## Supplied data
┄┄┄┄┄┄┄┄┄┄┄┄┄┄┄┄┄┄┄┄

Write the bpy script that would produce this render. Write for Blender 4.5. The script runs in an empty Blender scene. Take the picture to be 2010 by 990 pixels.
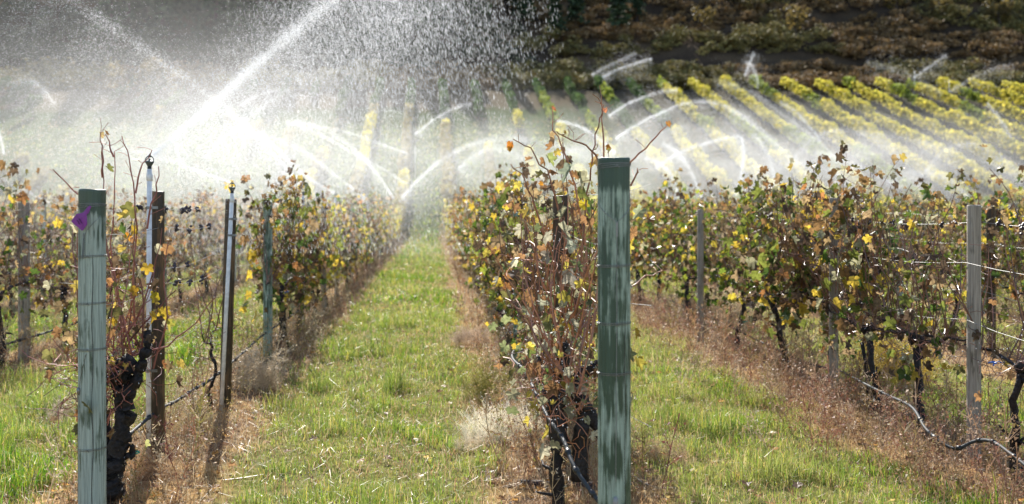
import bpy, math, random
import numpy as np
from mathutils import Vector, Matrix

# ---------------------------------------------------------------- camera, world, sun, exposure
scene = bpy.context.scene
COL = scene.collection
F = 1954.0                    # focal length in photo pixels (35 mm on a 36 mm sensor)
EYE = 1.6
USE_FOG = True
cam_d = bpy.data.cameras.new("camera")
cam_d.lens = 35.0; cam_d.sensor_width = 36.0
cam_d.shift_x = 155 / 2010; cam_d.shift_y = -85 / 2010
cam_d.clip_start = 0.05; cam_d.clip_end = 1500
cam_d.dof.use_dof = True; cam_d.dof.focus_distance = 5.6; cam_d.dof.aperture_fstop = 2.1
cam = bpy.data.objects.new("camera", cam_d); COL.objects.link(cam)
cam.location = (0, 0, EYE); cam.rotation_euler = (math.radians(90), 0, 0)
scene.camera = cam

SUN_EL = math.radians(39); SUN_AZ = math.radians(-8)      # azimuth from +Y towards +X
world = bpy.data.worlds.new("World"); scene.world = world; world.use_nodes = True
wn = world.node_tree; bg = wn.nodes["Background"]
sky = wn.nodes.new("ShaderNodeTexSky"); sky.sky_type = 'NISHITA'; sky.sun_disc = False
sky.sun_elevation = SUN_EL; sky.sun_rotation = SUN_AZ
wn.links.new(sky.outputs[0], bg.inputs[0]); bg.inputs[1].default_value = 0.125
sun_d = bpy.data.lights.new("sun", 'SUN'); sun_d.energy = 5.0; sun_d.angle = math.radians(0.5)
sun_d.color = (1.0, 0.95, 0.87)
sun = bpy.data.objects.new("sun", sun_d); COL.objects.link(sun)
to_sun = Vector((math.sin(SUN_AZ) * math.cos(SUN_EL), math.cos(SUN_AZ) * math.cos(SUN_EL), math.sin(SUN_EL)))
sun.rotation_euler = (-to_sun).to_track_quat('-Z', 'Y').to_euler()
sun.location = (20, 40, 40)
vs = scene.view_settings
vs.view_transform = 'Standard'; vs.look = 'None'; vs.gamma = 1.0; vs.exposure = 1.08
cy = scene.cycles
cy.max_bounces = 8; cy.diffuse_bounces = 5; cy.glossy_bounces = 2; cy.transmission_bounces = 4
cy.transparent_max_bounces = 24; cy.volume_bounces = 1
cy.use_denoising = True
cy.volume_step_rate = 1.5
cy.volume_max_steps = 64

# ---------------------------------------------------------------- helpers
rng = np.random.default_rng(7)
rnd = random.Random(5)

def W(px, py, Y):
    return np.array([(px - 850) / F * Y, Y, EYE - (py - 410) / F * Y])

def make_mesh(name, verts, tris=None, quads=None, col=None, mats=(), smooth=False):
    verts = np.asarray(verts, np.float32).reshape(-1, 3)
    nt = 0 if tris is None else len(tris); nq = 0 if quads is None else len(quads)
    parts, tot = [], []
    if nt: parts.append(np.asarray(tris, np.int32).ravel()); tot.append(np.full(nt, 3, np.int32))
    if nq: parts.append(np.asarray(quads, np.int32).ravel()); tot.append(np.full(nq, 4, np.int32))
    loops = np.concatenate(parts); tot = np.concatenate(tot)
    start = np.zeros(len(tot), np.int32); start[1:] = np.cumsum(tot)[:-1]
    me = bpy.data.meshes.new(name)
    me.vertices.add(len(verts)); me.vertices.foreach_set("co", verts.ravel())
    me.loops.add(len(loops)); me.loops.foreach_set("vertex_index", loops)
    me.polygons.add(len(tot)); me.polygons.foreach_set("loop_start", start)
    me.polygons.foreach_set("use_smooth", np.full(len(tot), bool(smooth)))
    if col is not None:
        c = np.ones((len(verts), 4), np.float32); c[:, :3] = col
        a = me.color_attributes.new("Col", 'FLOAT_COLOR', 'POINT'); a.data.foreach_set("color", c.ravel())
    for m in mats: me.materials.append(m)
    me.update(calc_edges=True)
    return me

class MB:
    """collects pieces, builds ONE mesh"""
    def __init__(s): s.v = []; s.t = []; s.q = []; s.c = []; s.n = 0
    def add(s, v, tris=None, quads=None, col=(1, 1, 1)):
        v = np.asarray(v, np.float32).reshape(-1, 3)
        if tris is not None and len(tris): s.t.append(np.asarray(tris, np.int64) + s.n)
        if quads is not None and len(quads): s.q.append(np.asarray(quads, np.int64) + s.n)
        c = np.empty((len(v), 3), np.float32); c[:] = col
        s.v.append(v); s.c.append(c); s.n += len(v)
    def mesh(s, name, mat, smooth=False):
        return make_mesh(name, np.concatenate(s.v), np.concatenate(s.t) if s.t else None,
                         np.concatenate(s.q) if s.q else None, np.concatenate(s.c), [mat], smooth)
    def tube(s, pts, rad, sides=6, col=(1, 1, 1), cap=True, rough=0.0):
        pts = np.asarray(pts, float); n = len(pts)
        rad = np.full(n, rad) if np.isscalar(rad) else np.asarray(rad, float)
        tan = np.gradient(pts, axis=0); tan /= np.linalg.norm(tan, axis=1)[:, None] + 1e-9
        up = np.array([0.0, 0, 1]) if abs(tan[0][2]) < .8 else np.array([1.0, 0, 0])
        a = np.linspace(0, 2 * np.pi, sides, endpoint=False); out = []
        for i in range(n):
            u = np.cross(up, tan[i]); u /= np.linalg.norm(u) + 1e-9; w = np.cross(tan[i], u)
            up = np.cross(tan[i], u) * -1 if False else up
            r = rad[i] * (1 + (rng.normal(0, rough, sides) if rough else 0))
            out.append(pts[i] + (np.cos(a) * r)[:, None] * u + (np.sin(a) * r)[:, None] * w)
        v = np.concatenate(out); k = np.arange(sides); k2 = (k + 1) % sides
        q = np.concatenate([np.stack([i * sides + k, i * sides + k2, (i + 1) * sides + k2, (i + 1) * sides + k], 1) for i in range(n - 1)])
        t = None
        if cap:
            v = np.concatenate([v, pts[:1], pts[-1:]]); c0 = n * sides
            t = np.concatenate([np.stack([k2, k, np.full(sides, c0)], 1),
                                np.stack([(n - 1) * sides + k, (n - 1) * sides + k2, np.full(sides, c0 + 1)], 1)])
        s.add(v, t, q, col)
    def box(s, c, d, rz=0, col=(1, 1, 1)):
        x, y, z = np.array(d) / 2
        v = np.array([[i * x, j * y, k * z] for i in (-1, 1) for j in (-1, 1) for k in (-1, 1)])
        R = np.array([[math.cos(rz), -math.sin(rz), 0], [math.sin(rz), math.cos(rz), 0], [0, 0, 1]])
        s.add(v @ R.T + np.array(c), None, [[0, 1, 3, 2], [4, 6, 7, 5], [0, 4, 5, 1], [2, 3, 7, 6], [0, 2, 6, 4], [1, 5, 7, 3]], col)
    def lathe(s, c, prof, sides=20, col=(1, 1, 1)):
        a = np.linspace(0, 2 * np.pi, sides, endpoint=False); c = np.array(c, float)
        v = np.concatenate([c + np.stack([np.cos(a) * r, np.sin(a) * r, np.full(sides, z)], 1) for r, z in prof])
        k = np.arange(sides); k2 = (k + 1) % sides
        q = np.concatenate([np.stack([i * sides + k, i * sides + k2, (i + 1) * sides + k2, (i + 1) * sides + k], 1) for i in range(len(prof) - 1)])
        s.add(v, None, q, col)
    def inst(s, tv, tt, R, off, col):
        """replicate template tv/tt; R (n,3,3) incl. scale, off (n,3), col (n,3)"""
        n = len(off); m = len(tv)
        v = np.einsum('nij,vj->nvi', R, tv) + off[:, None, :]
        t = np.asarray(tt)[None] + (np.arange(n) * m)[:, None, None]
        s.add(v.reshape(-1, 3), t.reshape(-1, 3), None, np.repeat(col, m, axis=0))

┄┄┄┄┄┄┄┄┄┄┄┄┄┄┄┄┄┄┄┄

## Requirements
Each line of the data should be quoted exactly, with pictures left out.

## Answer to the exercise
Write the bpy script that would produce this render. Write for Blender 4.5. The script runs in an empty Blender scene. Take the picture to be 2010 by 990 pixels.
import bpy, math, random
import numpy as np
from mathutils import Vector, Matrix

# ---------------------------------------------------------------- camera, world, sun, exposure
scene = bpy.context.scene
COL = scene.collection
F = 1954.0                    # focal length in photo pixels (35 mm on a 36 mm sensor)
EYE = 1.6
USE_FOG = True
cam_d = bpy.data.cameras.new("camera")
cam_d.lens = 35.0; cam_d.sensor_width = 36.0
cam_d.shift_x = 155 / 2010; cam_d.shift_y = -85 / 2010
cam_d.clip_start = 0.05; cam_d.clip_end = 1500
cam_d.dof.use_dof = True; cam_d.dof.focus_distance = 5.6; cam_d.dof.aperture_fstop = 2.1
cam = bpy.data.objects.new("camera", cam_d); COL.objects.link(cam)
cam.location = (0, 0, EYE); cam.rotation_euler = (math.radians(90), 0, 0)
scene.camera = cam

SUN_EL = math.radians(39); SUN_AZ = math.radians(-8)      # azimuth from +Y towards +X
world = bpy.data.worlds.new("World"); scene.world = world; world.use_nodes = True
wn = world.node_tree; bg = wn.nodes["Background"]
sky = wn.nodes.new("ShaderNodeTexSky"); sky.sky_type = 'NISHITA'; sky.sun_disc = False
sky.sun_elevation = SUN_EL; sky.sun_rotation = SUN_AZ
wn.links.new(sky.outputs[0], bg.inputs[0]); bg.inputs[1].default_value = 0.125
sun_d = bpy.data.lights.new("sun", 'SUN'); sun_d.energy = 5.0; sun_d.angle = math.radians(0.5)
sun_d.color = (1.0, 0.95, 0.87)
sun = bpy.data.objects.new("sun", sun_d); COL.objects.link(sun)
to_sun = Vector((math.sin(SUN_AZ) * math.cos(SUN_EL), math.cos(SUN_AZ) * math.cos(SUN_EL), math.sin(SUN_EL)))
sun.rotation_euler = (-to_sun).to_track_quat('-Z', 'Y').to_euler()
sun.location = (20, 40, 40)
vs = scene.view_settings
vs.view_transform = 'Standard'; vs.look = 'None'; vs.gamma = 1.0; vs.exposure = 1.08
cy = scene.cycles
cy.max_bounces = 8; cy.diffuse_bounces = 5; cy.glossy_bounces = 2; cy.transmission_bounces = 4
cy.transparent_max_bounces = 24; cy.volume_bounces = 1
cy.use_denoising = True
cy.volume_step_rate = 1.5
cy.volume_max_steps = 64

# ---------------------------------------------------------------- helpers
rng = np.random.default_rng(7)
rnd = random.Random(5)

def W(px, py, Y):
    return np.array([(px - 850) / F * Y, Y, EYE - (py - 410) / F * Y])

def make_mesh(name, verts, tris=None, quads=None, col=None, mats=(), smooth=False):
    verts = np.asarray(verts, np.float32).reshape(-1, 3)
    nt = 0 if tris is None else len(tris); nq = 0 if quads is None else len(quads)
    parts, tot = [], []
    if nt: parts.append(np.asarray(tris, np.int32).ravel()); tot.append(np.full(nt, 3, np.int32))
    if nq: parts.append(np.asarray(quads, np.int32).ravel()); tot.append(np.full(nq, 4, np.int32))
    loops = np.concatenate(parts); tot = np.concatenate(tot)
    start = np.zeros(len(tot), np.int32); start[1:] = np.cumsum(tot)[:-1]
    me = bpy.data.meshes.new(name)
    me.vertices.add(len(verts)); me.vertices.foreach_set("co", verts.ravel())
    me.loops.add(len(loops)); me.loops.foreach_set("vertex_index", loops)
    me.polygons.add(len(tot)); me.polygons.foreach_set("loop_start", start)
    me.polygons.foreach_set("use_smooth", np.full(len(tot), bool(smooth)))
    if col is not None:
        c = np.ones((len(verts), 4), np.float32); c[:, :3] = col
        a = me.color_attributes.new("Col", 'FLOAT_COLOR', 'POINT'); a.data.foreach_set("color", c.ravel())
    for m in mats: me.materials.append(m)
    me.update(calc_edges=True)
    return me

class MB:
    """collects pieces, builds ONE mesh"""
    def __init__(s): s.v = []; s.t = []; s.q = []; s.c = []; s.n = 0
    def add(s, v, tris=None, quads=None, col=(1, 1, 1)):
        v = np.asarray(v, np.float32).reshape(-1, 3)
        if tris is not None and len(tris): s.t.append(np.asarray(tris, np.int64) + s.n)
        if quads is not None and len(quads): s.q.append(np.asarray(quads, np.int64) + s.n)
        c = np.empty((len(v), 3), np.float32); c[:] = col
        s.v.append(v); s.c.append(c); s.n += len(v)
    def mesh(s, name, mat, smooth=False):
        return make_mesh(name, np.concatenate(s.v), np.concatenate(s.t) if s.t else None,
                         np.concatenate(s.q) if s.q else None, np.concatenate(s.c), [mat], smooth)
    def tube(s, pts, rad, sides=6, col=(1, 1, 1), cap=True, rough=0.0):
        pts = np.asarray(pts, float); n = len(pts)
        rad = np.full(n, rad) if np.isscalar(rad) else np.asarray(rad, float)
        tan = np.gradient(pts, axis=0); tan /= np.linalg.norm(tan, axis=1)[:, None] + 1e-9
        up = np.array([0.0, 0, 1]) if abs(tan[0][2]) < .8 else np.array([1.0, 0, 0])
        a = np.linspace(0, 2 * np.pi, sides, endpoint=False); out = []
        for i in range(n):
            u = np.cross(up, tan[i]); u /= np.linalg.norm(u) + 1e-9; w = np.cross(tan[i], u)
            up = np.cross(tan[i], u) * -1 if False else up
            r = rad[i] * (1 + (rng.normal(0, rough, sides) if rough else 0))
            out.append(pts[i] + (np.cos(a) * r)[:, None] * u + (np.sin(a) * r)[:, None] * w)
        v = np.concatenate(out); k = np.arange(sides); k2 = (k + 1) % sides
        q = np.concatenate([np.stack([i * sides + k, i * sides + k2, (i + 1) * sides + k2, (i + 1) * sides + k], 1) for i in range(n - 1)])
        t = None
        if cap:
            v = np.concatenate([v, pts[:1], pts[-1:]]); c0 = n * sides
            t = np.concatenate([np.stack([k2, k, np.full(sides, c0)], 1),
                                np.stack([(n - 1) * sides + k, (n - 1) * sides + k2, np.full(sides, c0 + 1)], 1)])
        s.add(v, t, q, col)
    def box(s, c, d, rz=0, col=(1, 1, 1)):
        x, y, z = np.array(d) / 2
        v = np.array([[i * x, j * y, k * z] for i in (-1, 1) for j in (-1, 1) for k in (-1, 1)])
        R = np.array([[math.cos(rz), -math.sin(rz), 0], [math.sin(rz), math.cos(rz), 0], [0, 0, 1]])
        s.add(v @ R.T + np.array(c), None, [[0, 1, 3, 2], [4, 6, 7, 5], [0, 4, 5, 1], [2, 3, 7, 6], [0, 2, 6, 4], [1, 5, 7, 3]], col)
    def lathe(s, c, prof, sides=20, col=(1, 1, 1)):
        a = np.linspace(0, 2 * np.pi, sides, endpoint=False); c = np.array(c, float)
        v = np.concatenate([c + np.stack([np.cos(a) * r, np.sin(a) * r, np.full(sides, z)], 1) for r, z in prof])
        k = np.arange(sides); k2 = (k + 1) % sides
        q = np.concatenate([np.stack([i * sides + k, i * sides + k2, (i + 1) * sides + k2, (i + 1) * sides + k], 1) for i in range(len(prof) - 1)])
        s.add(v, None, q, col)
    def inst(s, tv, tt, R, off, col):
        """replicate template tv/tt; R (n,3,3) incl. scale, off (n,3), col (n,3)"""
        n = len(off); m = len(tv)
        v = np.einsum('nij,vj->nvi', R, tv) + off[:, None, :]
        t = np.asarray(tt)[None] + (np.arange(n) * m)[:, None, None]
        s.add(v.reshape(-1, 3), t.reshape(-1, 3), None, np.repeat(col, m, axis=0))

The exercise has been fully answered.